Friday, Feb. 10, 1967
To the Letter
As president of the New York Stock Exchange for 15 years, G. Keith Funston always insisted that Big Board corporations promptly report significant changes in management. Living up to the letter of that rule last week was the Olin Mathieson Chemical Corp., whose messengers appeared promptly and simultaneously at wire services, publications and TV networks to pass the word that the company's new chairman would be none other than G. Keith Funston, 56, who is retiring from the Exchange when his present contract runs out in September.

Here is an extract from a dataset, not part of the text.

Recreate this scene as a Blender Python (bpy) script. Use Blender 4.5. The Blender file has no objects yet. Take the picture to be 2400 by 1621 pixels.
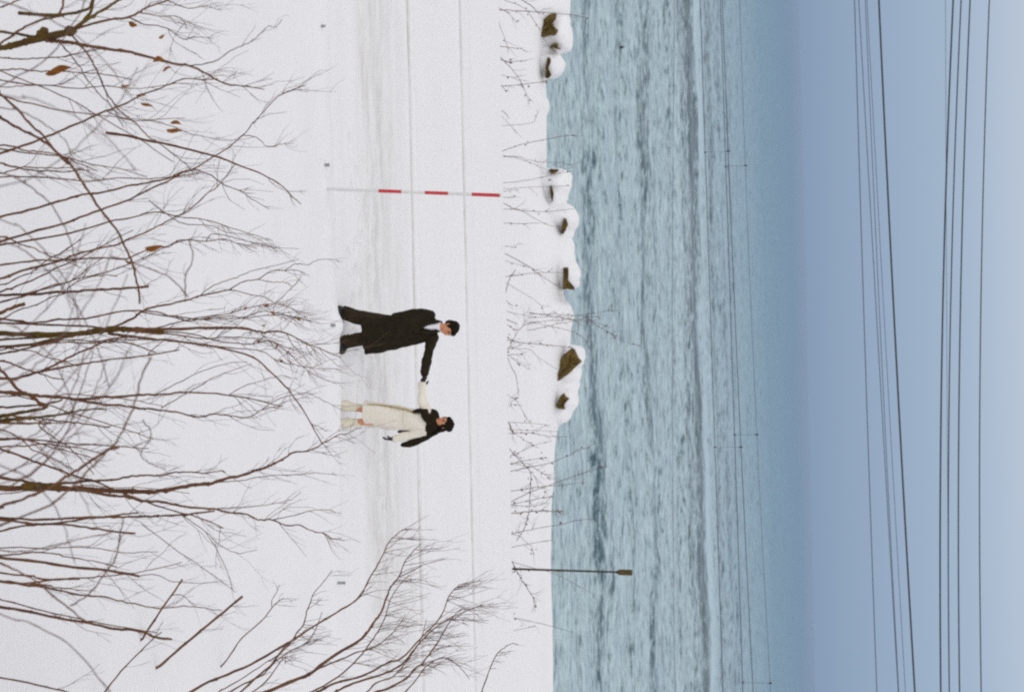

The job is not likely to tax Funston's energies. His duties will include presiding over meetings and, as Funston expressed it, "speaking out on general economic matters." He will be free to sit on other boards where there is no conflict of interest with a broadening company, which deals in 4,500 products, from shotguns to toothbrushes. The new chairman will also be free to pursue such pastimes as archaeology and golf as well as his post of senior warden at Christ Church (Episcopal) in Greenwich, Conn.
Olin Mathieson's management will remain very much in the hands of President and Chief Executive Gordon Grand Jr., 49. After the sudden death last October of Olin Chairman N. Harvey Collisson, Grand assumed that role in addition to his own duties, but will now be able to relinquish the chair. Since he took charge 22 months ago, Grand has pulled Olin Mathieson's disparate operations together into five groups, expanded its operations in 70 countries. At the time he assumed power, he forecast that the corporation would exceed $1 billion in annual sales by 1967; last week Olin Mathieson reported a 19% gain in sales, to $1.1 billion, in 1966.